MY LIGHT BULB MOMENT
Whisky innovator Annabel Thomas
ANNABEL THOMAS, 37, aimed to shake up the whisky industry when she founded Nc’nean — a 100 per cent organic and sustainable whisky distillery — in 2017. married to huw, a lawyer, she lives in london with their two-year-old daughter.
WHISKY is quite a male world. There’s this inbuilt assumption that women don’t drink it. And I want people to embrace using it in a long, mixed drink or a cocktail. I’m a massive fan of a whisky highball.
I spent eight years working as a management consultant, where I did an 18-month secondment with Innocent Drinks. The work was stimulating, but there wasn’t enough purpose for me.
In 2012, I took unpaid leave and went on a whisky road trip to Islay in Scotland and began to wonder why so many distilleries do things exactly the same way they’ve always been done.
I wanted to shake things up, so I decided to start an independent distillery on our family farm on the remote Morvern peninsula, on the west coast of Scotland. My father and I drew up plans. We spent the next two years raising money and getting planning permission. We had to dig a 2.5 millionlitre cooling pond and it wasn’t easy getting our huge woodchip boiler down a single track road and into the barn.
We source our organic barley from local farmers and it is malted for us. We have more than 1,500 barrels of whisky ageing in our warehouse at the moment.
We started distilling in March 2017. The product has to be at least three years old before we can release it as whisky, so I’m excited to say our first batch is going to be released in late summer this year.
Our lamp-glass-shaped stills encourage a gentle distillation and a lighter spirit with fruity notes. I also started experimenting with taking the whisky before it matured and redistilling it with botanicals — sorrel, heather, thyme — growing on our farm. The result is a spicy gin alternative.
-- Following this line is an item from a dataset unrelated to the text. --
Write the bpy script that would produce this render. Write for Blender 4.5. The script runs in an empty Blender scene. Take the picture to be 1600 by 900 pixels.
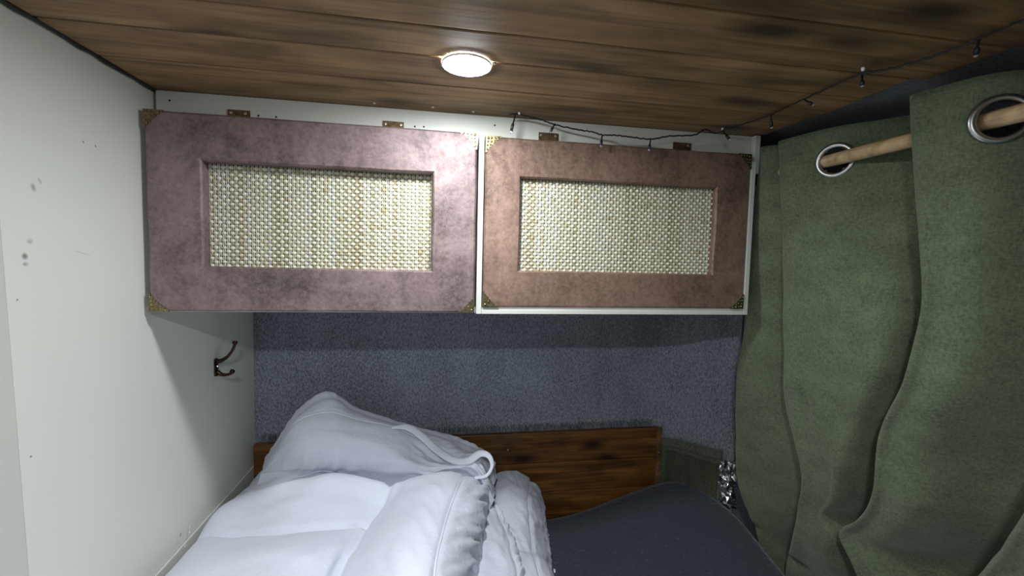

It was never in our business plan, but our Botanical Spirit was named one of the top 10 innovative new spirits of 2018. When we were featured on Channel 4’s Sunday Brunch, there was so much interest, the website crashed.
Before lockdown, I spent every third week working in Scotland. We offer tours of the distillery and we set up an internship for women: we had 170 applications from across the world for the last one.
However, this year our team has had to work remotely. We’re lucky enough to have the space on the distillery to continue production while adhering to social distancing rules, but I’m missing being there!